I made up that list in March, hopefully it's now out of date, and the weather will become glorious. It's been so cold and bitter down here, for so long, I only realised at the weekend that I should have been expecting the swifts, and searching the skies for them. Not this year. Some are coming in over Devon, but only a couple of vagrants have been spotted in Sussex. Will our surviving handful of Black Arrows make it to Brighton, one more time? I hope they do.

Sainsburys and the Bees

So, on Monday, the EU voted on the neonicotinoids, and a moratorium on their use was declared (a news item that lasted about 10 minutes on the BBC's front page, despite clearly attracting a huge amount of public interest). Our man Owen Patterson, despite our protests, despite overwhelming scientific, political and public support for a ban, voted as his natural loyalties dictated, in favour of Bayer and Syngenta (the makers of the pesticides)*. I suppose there's no use telling any of these people that you can't eat money.

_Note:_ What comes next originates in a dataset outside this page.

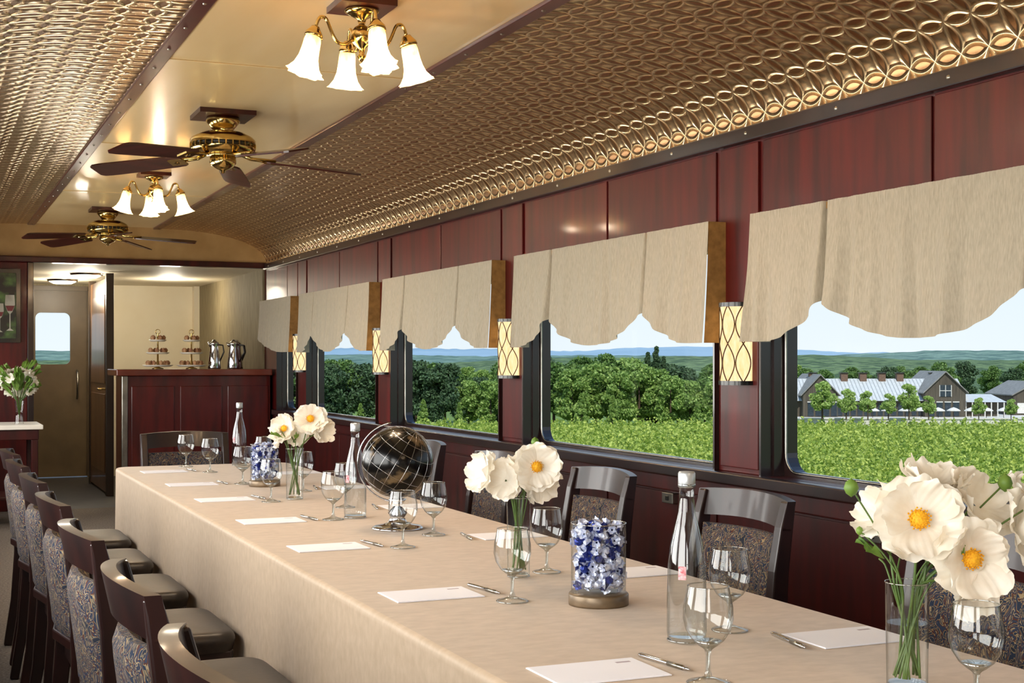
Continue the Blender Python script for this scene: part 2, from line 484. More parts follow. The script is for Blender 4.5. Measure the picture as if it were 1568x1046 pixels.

http://en.avaaz.org/1326/eu-ban-bee-killing-pesticides-bayer

On the other hand, I thought Sainsburys might listen to reason. Rival supermarket giant Waitrose had already told its suppliers they must stop using clothianidin, imidacloprid and thiametoxam on crops attractive to pollinators, before the vote. So why not? I decided to start lobbying. After all, they've got a lovely page about Bee Hotels up on Sainsburys plc. . . So far, I've asked them why they weren't following Waitrose's example, and @customerservices has told me (once they'd figured out what I was on about, sort of) that Sainsburys is committed to cuddling the environment, and loves all living things to bits, but outlawing dangerous yet profitable pesticides would be taking things too far. Now I've written again, asking them what they plan to do about the moratorium.

I'll let you know how I get on.


Watching

The Innkeepers, Indie horror (TUH!) which I was looking forward to but missed at the Dukes so I recorded it off the tv. Utterly futile. BUT we then watched Evil Dead II, as Gabriel was down for the weekend and had it by him. Utterly glorious, unequalled classic, although I'm not convinced streaming things through the Wii really works.

And the latest tv Swedish police procedural, "Arne Dahl" (why the writer gets that special billing I don't know; maybe a form of iconic jumper?). Grows on you.

Reading

New Scientist. For weeks I never get round to reading New Scientist, and I have been guilty of complaining that it's just the same old feature stories, recycled over and over since circa 1984; also guilty of gnashing my teeth over the dreadful tide of human interest and social issues material. Enough! Keep it for your Facebook page! But for some reason I've just been feasting on about a month's supply of really thrilling, nifty and exciting stuff. Top favourites, the vr development that will allow (eg) gamesplayers to run around loose in an immersive virtual world, never bumping into each other or walking through walls (unless the game wants them to); while actually confined in a room not much bigger than somebody's back bedroom. This is just what I needed for the games arenas in North Wind and Phoenix Cafe! And then last week (Quantum Deep Space, 20th April), finally, the experiment that tests quantum theory against general relativity. Satellite mediated, China facilitated, do the weird phenomena (eg, entanglement, and the collapsing wave function thing that backs quantum cryptography) survive in the bigger picture? Or do they vanish!

That's been a long time coming. Very exciting. And who will have the last laugh this time? Einstein or the good lord?

Clictivism

Good news from the Brighton front line: after a council meeting on 30th April, the Seven Dials elm (@saveourtree) is saved. More bad news from Brighton: yet another school playing field is to go under, if Mr Gove has his way & one of those new kind of private schools to go on top of it. Already used by several schools, the playing fields would be sacrificed and replaced by an influx of kids getting bused in from outside the area... Please consider signing the petition

*Honestly, I bet they don't even care, I bet they don't reward this toadying at all. It's just a lobbying reflex big corporations have: anybody wants to ban something we sell (eg tobacco cigarettes), we stop them, no holds barred. We don't think about it all. Because we can.